Heidegger returns to the foundations of our research practice, this he defines as ‘The Greeks’, and defines the rules that exist for the Greek concept of ‘truth’. This he then compares with a modern concept of ‘truth’, as seen as the starting point for any scientific research. Heidegger suggests, that this scientific truth is not as proven and indisputable as it at first seems. He also challenges the idea of what Plato saw as ‘truth’.  For Heidegger the Greek concept of research and experiment was to look, and in looking to seek to understand the thing itself. This contrasts with what he see’s in modern science, which begins with the setting down of laws that will then control the experiment. Heidegger, as quoted by Bolt, outlines his concept of scientific experiment as:

 

To set up an experiment means to represent or conceive the conditions under which a specific series of motions can…. be controlled in advance by calculation.

 

Thus the suggestion is that scientific research is set up to receive specific answers by the manner in which the ‘experiment’ or question is framed and constructed.

 

As I have questioned the methods of research that I might use alongside or in tandem with, part-practice research, a form of scientific style experimentation had seemed previously, to give validation to the research.
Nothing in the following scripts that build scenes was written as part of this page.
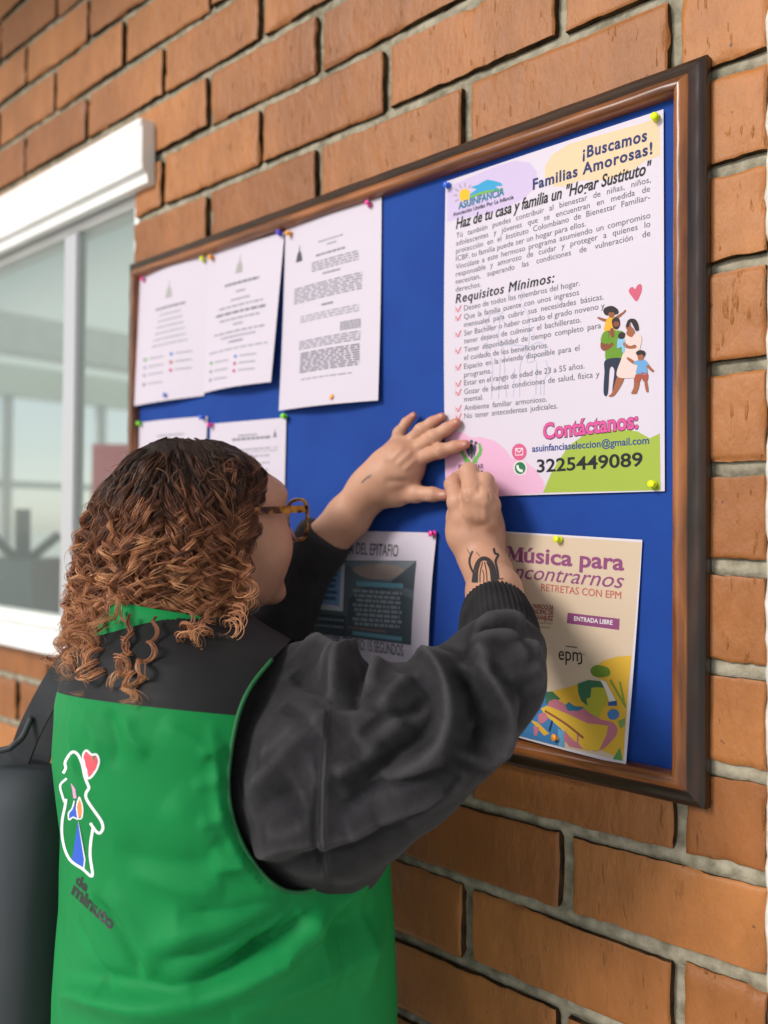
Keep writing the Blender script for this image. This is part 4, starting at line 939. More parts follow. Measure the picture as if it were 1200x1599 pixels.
# ---- body: head, neck, forearms and hands in one mesh
hth = math.radians(50); HF0 = math.cos(hth)*F2+math.sin(hth)*R2; HR = math.cos(hth)*R2-math.sin(hth)*F2
tip = math.radians(0.5); HF = unit(HF0*math.cos(tip)+ZU*math.sin(tip)); HU = unit(ZU*math.cos(tip)-HF0*math.sin(tip))
HC = at(326, 815, 1.10)
HM = np.stack([HR, HF, HU])
def hp(r, f, u): return HC+HR*r+HF*f+HU*u
def head(P):
    q = (P-HC)@HM.T; q = q.copy(); ax = np.abs(q[:, 0]); S = np.column_stack([ax, q[:, 1], q[:, 2]])
    d = ell(q, (0, -.016, .022), (.073, .088, .076))
    d = smin(d, ell(q, (0, .030, -.010), (.066, .072, .090)), .03)
    d = smin(d, ell(q, (0, .056, -.062), (.050, .045, .050)), .03)         # jaw
    d = smin(d, ell(S, (.036, .058, -.030), (.032, .036, .038)), .02)      # cheeks
    d = smin(d, ell(q, (0, .094, -.092), (.021, .017, .016)), .016)        # chin
    d = smin(d, ell(q, (0, .078, .036), (.052, .018, .020)), .02)          # brow
    d = smax(d, -ell(S, (.032, .108, .012), (.017, .016, .012)), .010)     # eye sockets
    d = smin(d, ell(S, (.032, .086, .012), (.0125, .0125, .0115)), .003)
    d = smin(d, cone(q, (0, .098, .020), (0, .121, -.022), .0065, .0085), .010); d = smin(d, ell(S, (.010, .108, -.026), (.008, .010, .007)), .006)
    d = smin(d, ell(q, (0, .094, -.054), (.022, .010, .0065)), .006); d = smin(d, ell(q, (0, .093, -.063), (.019, .010, .007)), .004)
    d = smin(d, ell(S, (.073, -.004, .0), (.007, .017, .030)), .006)       # ears
    nk = cone(P, TC-BF*.030+ZU*1.36, hp(0, -.020, -.05), .062, .056); d = smin(d, nk, .03)
    return d
V1, F1 = nets(head, HC-np.array([.16, .16, .24]), HC+np.array([.16, .16, .15]), .0032)
# left hand, flat on the board
WY = PY-.004
def wl(px, py, y): return onY(px, py, WY-y)
lw = wl(578, 764, .030)
LH = dict(palm=[lw, wl(600, 748, .026), wl(628, 722, .021)], prad=[.0265, .031, .032],
    fingers=[([wl(636, 742, .018), wl(650, 718, .017), wl(688, 704, .018), wl(710, 698, .012), wl(727, 694, .0075)], [.0120, .0098, .0090, .0080, .0064]),
             ([wl(628, 728, .019), wl(645, 705, .018), wl(678, 682, .018), wl(697, 670, .012), wl(713, 660, .0075)], [.0122, .0100, .0092, .0080, .0064]),
             ([wl(615, 722, .019), wl(632, 697, .018), wl(658, 672, .018), wl(675, 660, .012), wl(690, 651, .0075)], [.0118, .0094, .0086, .0076, .0060]),
             ([wl(604, 728, .018), wl(614, 700, .017), wl(624, 676, .017), wl(635, 660, .012), wl(646, 649, .0075)], [.0112, .0086, .0078, .0068, .0054]),
             ([wl(590, 772, .024), wl(622, 774, .021), wl(650, 771, .017), wl(676, 772, .014), wl(697, 774, .009)], [.0150, .0128, .0110, .0096, .0070])],
    pads=[(wl(612, 760, .021), .0235), (wl(608, 726, .021), .0225), (wl(632, 738, .021), .022)])
lf = [at(432, 985, 1.28), at(497, 858, 1.247), at(545, 806, 1.222), lw]
# right hand, closed on a pin
rw = at(751, 868, 1.065)
def wr(px, py, y): return onY(px, py, WY-y)
RH = dict(palm=[rw, at(746, 838, 1.068), at(742, 795, 1.078)], prad=[.0238, .0275, .030],
    fingers=[([wr(722, 806, .060), wr(716, 784, .062), wr(709, 757, .048), wr(716, 748, .026), wr(728, 748, .010)], [.0135, .0125, .0108, .0098, .0080]),
             ([wr(741, 800, .062), wr(739, 772, .066), wr(733, 738, .050), wr(734, 737, .026), wr(737, 748, .010)], [.0135, .0128, .0112, .0098, .0080]),
             ([wr(754, 802, .058), wr(755, 778, .062), wr(757, 752, .045), wr(750, 752, .024), wr(744, 762, .014)], [.0130, .0122, .0105, .0094, .0080]),
             ([wr(764, 812, .050), wr(766, 790, .052), wr(765, 765, .038), wr(764, 766, .022), wr(756, 774, .016)], [.0122, .0112, .0095, .0086, .0074]),
             ([wr(722, 838, .050), wr(716, 808, .040), wr(716, 780, .028), wr(724, 760, .014)], [.0150, .0128, .0108, .0085])],
    pads=[(at(728, 830, 1.068), .024), (at(755, 828, 1.068), .0235), (at(743, 812, 1.07), .026)])
rf = [at(781, 985, .93), at(772, 925, .995), at(763, 893, 1.04), rw]
def hand(P, H, fore, fr):
    d = chain(P, fore, fr, .012); d = smin(d, chain(P, H['palm'], H['prad'], .012), .02)
    for c, r in H['pads']: d = smin(d, np.linalg.norm(P-c, axis=1)-r, .014)
    fs = None
    for i, (pts, rad) in enumerate(H['fingers']):
        f = chain(P, pts, rad, .004)
        # knuckles
        for j in (1, 2): f = smin(f, np.linalg.norm(P-pts[j], axis=1)-rad[j]*1.06, .004)
        fs = f if fs is None else smin(fs, f, .0022)
    d = smin(d, fs, .009)
    return smax(d, P[:, 1]-(WY-.0006), .002)
parts = [(V1, relax)]
VV, FF, k = [V1], [F1], len(V1)
HANDS = []
for H, fore, fr in ((LH, lf, [.034, .0315, .0295, .0262]), (RH, rf, [.036, .030, .0265, .0245])):
    pts = np.concatenate([fore[1:], H['palm'], *[f[0] for f in H['fingers']]]); lo, hi = bb(pts, .045)
    v, f = nets(lambda P: hand(P, H, fore, fr), lo, hi, .0019); v = relax(v, f, 2)
    HANDS.append(Skin(v, f))
# knuckle wrinkles, tendons and nail beds
HANDS[0].fold([([(652, 716), (630, 735)], .0012, .004), ([(645, 703), (618, 728)], .0014, .004), ([(632, 696), (608, 722)], .0012, .004), ([(614, 698), (600, 722)], .0010, .004),
               ([(676, 697), (682, 708)], -.0009, .0022), ([(668, 682), (676, 692)], -.0009, .0022), ([(650, 672), (660, 681)], -.0009, .0022), ([(617, 680), (628, 682)], -.0008, .002),
               ([(664, 765), (664, 780)], -.0010, .0022), ([(670, 765), (670, 780)], -.0008, .0018), ([(600, 752), (640, 752)], -.0016, .006)])
HANDS[1].fold([([(740, 775), (748, 820)], .0012, .004), ([(718, 786), (735, 830)], .0012, .004), ([(757, 782), (758, 820)], .0011, .004),
               ([(729, 752), (727, 772), (731, 782)], -.0016, .0022), ([(748, 756), (749, 772)], -.0014, .0022), ([(764, 768), (766, 782)], -.0012, .0022), ([(733, 758), (744, 757)], -.0007, .0018)])
for S in HANDS:
    VV.append(S.V); FF.append(S.F+k); k += len(S.V)
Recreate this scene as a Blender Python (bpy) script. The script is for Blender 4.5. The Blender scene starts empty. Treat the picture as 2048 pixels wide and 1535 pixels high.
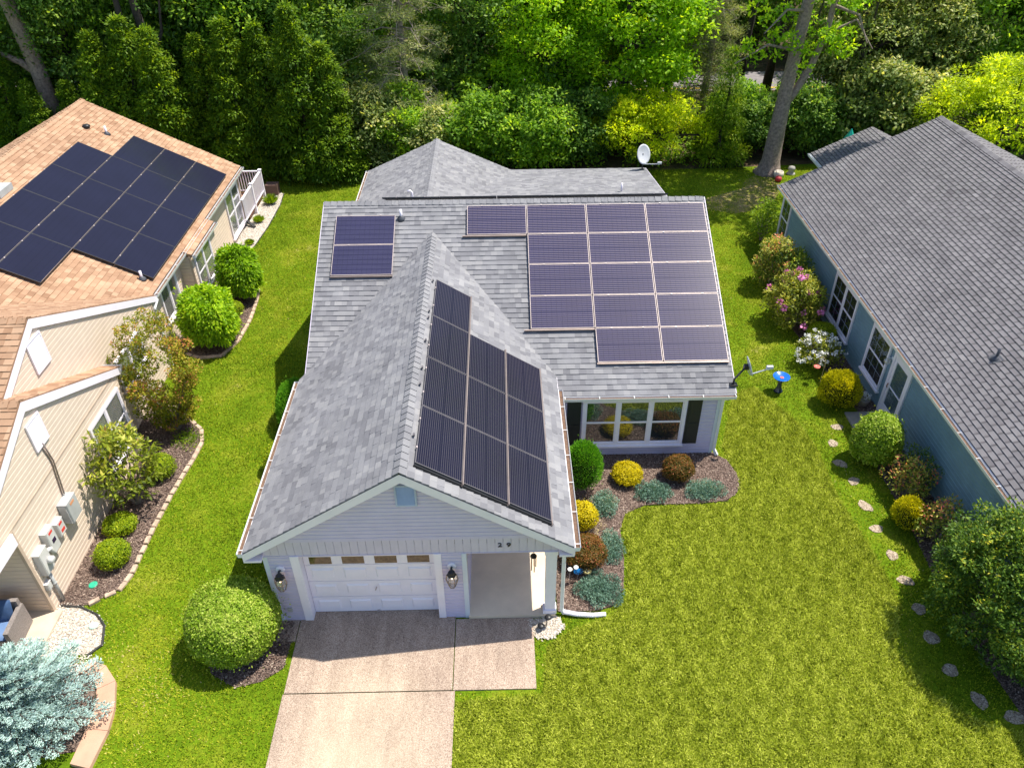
import bpy, math, random
import numpy as np
from mathutils import Vector, Matrix
SC = bpy.context.scene
COL = SC.collection
random.seed(4)
RNG = np.random.default_rng(11)

# ------------------------------------------------------------------ camera, sky, sun, exposure
YAW, PITCH, ROLL = 0.01303641, 0.64385659, -0.00935068
fw = Vector((math.sin(YAW)*math.cos(PITCH), math.cos(YAW)*math.cos(PITCH), -math.sin(PITCH)))
rt0 = Vector((math.cos(YAW), -math.sin(YAW), 0)); up0 = rt0.cross(fw)
rt = math.cos(ROLL)*rt0 + math.sin(ROLL)*up0; up = -math.sin(ROLL)*rt0 + math.cos(ROLL)*up0
cam = bpy.data.objects.new('camera', bpy.data.cameras.new('camera')); COL.objects.link(cam)
cam.matrix_world = Matrix(((rt.x, up.x, -fw.x, -5.98132), (rt.y, up.y, -fw.y, -21.5924),
                           (rt.z, up.z, -fw.z, 14.65551), (0, 0, 0, 1)))
cam.data.sensor_width = 36.0; cam.data.lens = 36.0*1567.39/2048
cam.data.clip_end = 2000; cam.data.clip_start = 0.1
SC.camera = cam
SUNV = Vector((0.43, 0.20, 1.0)).normalized()
ELEV = math.asin(SUNV.z); AZ = math.atan2(SUNV.x, SUNV.y)
w = bpy.data.worlds.new('World'); SC.world = w; w.use_nodes = True
nt = w.node_tree; nt.nodes.clear()
sky = nt.nodes.new('ShaderNodeTexSky'); sky.sky_type = 'NISHITA'; sky.sun_disc = False
sky.sun_elevation = ELEV; sky.sun_rotation = AZ
bg = nt.nodes.new('ShaderNodeBackground'); bg.inputs['Strength'].default_value = 0.13
wo = nt.nodes.new('ShaderNodeOutputWorld')
nt.links.new(sky.outputs[0], bg.inputs[0]); nt.links.new(bg.outputs[0], wo.inputs[0])
sl = bpy.data.lights.new('sun', 'SUN'); sl.energy = 4.9; sl.angle = math.radians(0.55); sl.color = (1, 0.94, 0.82)
so = bpy.data.objects.new('sun', sl); COL.objects.link(so)
so.rotation_euler = (-SUNV).to_track_quat('-Z', 'Y').to_euler()
vs = SC.view_settings
vs.view_transform = 'Standard'; vs.look = 'None'; vs.exposure = 0.56; vs.gamma = 1; vs.use_curve_mapping = False
SC.cycles.max_bounces = 6; SC.cycles.diffuse_bounces = 3; SC.cycles.glossy_bounces = 3
SC.cycles.transmission_bounces = 4; SC.cycles.transparent_max_bounces = 8

# ------------------------------------------------------------------ materials
MATS = {}
def newmat(name):
    m = bpy.data.materials.new(name); m.use_nodes = True; n = m.node_tree; n.nodes.clear()
    o = n.nodes.new('ShaderNodeOutputMaterial'); MATS[name] = m
    return m, n, o
def N(n, t, **kw):
    x = n.nodes.new(t)
    for k, v in kw.items():
        if k in x.inputs: x.inputs[k].default_value = v
        else: setattr(x, k, v)
    return x
def rgba(c): return (c[0], c[1], c[2], 1)
def ramp(n, stops, src, interp='LINEAR'):
    r = n.nodes.new('ShaderNodeValToRGB'); r.color_ramp.interpolation = interp
    el = r.color_ramp.elements
    while len(el) < len(stops): el.new(0.5)
    for e, (p, c) in zip(el, stops): e.position = p; e.color = rgba(c)
    n.links.new(src, r.inputs[0]); return r
def mix(n, a, b, f, mode='MIX'):
    x = n.nodes.new('ShaderNodeMix'); x.data_type = 'RGBA'; x.blend_type = mode
    for sock, v in ((x.inputs[0], f), (x.inputs[6], a), (x.inputs[7], b)):
        if isinstance(v, (int, float)): sock.default_value = v
        elif isinstance(v, tuple): sock.default_value = rgba(v)
        else: n.links.new(v, sock)
    return x.outputs[2]
def math_(n, op, a, b=0.0):
    x = n.nodes.new('ShaderNodeMath'); x.operation = op
    for i, v in enumerate((a, b)):
        if isinstance(v, (int, float)): x.inputs[i].default_value = v
        else: n.links.new(v, x.inputs[i])
    return x.outputs[0]
def noise(n, scale, detail=3, vec=None, rough=0.6):
    t = N(n, 'ShaderNodeTexNoise', Scale=scale, Detail=detail, Roughness=rough)
    if vec is None:
        g = n.nodes.new('ShaderNodeNewGeometry'); vec = g.outputs['Position']
    n.links.new(vec, t.inputs['Vector']); return t
def bump(n, h, dist, strength=1.0):
    b = N(n, 'ShaderNodeBump', Strength=strength, Distance=dist); n.links.new(h, b.inputs['Height']); return b.outputs[0]
def tintattr(n):
    a = n.nodes.new('ShaderNodeAttribute'); a.attribute_name = 'tint'; return a.outputs['Fac']

def plain(name, c, rough=0.6, metal=0.0, nscale=3.0, amt=0.12, spec=0.4, bumpd=0.0, bscale=60):
    m, n, o = newmat(name)
    p = N(n, 'ShaderNodeBsdfPrincipled', Roughness=rough, Metallic=metal)
    p.inputs['Specular IOR Level'].default_value = spec
    t = noise(n, nscale, 4)
    lo = tuple(v*(1-amt) for v in c); hi = tuple(min(1, v*(1+amt)) for v in c)
    r = ramp(n, [(0.3, lo), (0.7, hi)], t.outputs['Fac'])
    n.links.new(r.outputs[0], p.inputs['Base Color'])
    if bumpd: n.links.new(bump(n, noise(n, bscale, 2).outputs['Fac'], bumpd), p.inputs['Normal'])
    n.links.new(p.outputs[0], o.inputs[0]); return m
def shingle_mat(name, stops, grain=0.5):
    m, n, o = newmat(name)
    p = N(n, 'ShaderNodeBsdfPrincipled', Roughness=0.92); p.inputs['Specular IOR Level'].default_value = 0.2
    r = ramp(n, stops, tintattr(n))
    g = noise(n, 220, 2); g2 = noise(n, 1.1, 4)
    c = mix(n, r.outputs[0], ramp(n, [(0.25, (0.45,)*3), (0.75, (0.62,)*3)], g.outputs['Fac']).outputs[0], grain, 'OVERLAY')
    c = mix(n, c, ramp(n, [(0.3, (0.40,)*3), (0.7, (0.57,)*3)], g2.outputs['Fac']).outputs[0], 0.7, 'OVERLAY')
    n.links.new(c, p.inputs['Base Color'])
    n.links.new(bump(n, g.outputs['Fac'], 0.004), p.inputs['Normal'])
    n.links.new(p.outputs[0], o.inputs[0]); return m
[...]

On reading Heidegger Reframed, I now question whether scientific research is the ‘gold standard’ of research. Nevertheless, I am now questioning how I express my research questions. Am I setting questions that truly seek to find a new pathway, or have I set a question, with a set of rules, to which I know an answer. Have I already used a scientific, and to Heidegger, an invalid or unfounded form of research process, to frame my research? At present this is an open question, which I will return to later.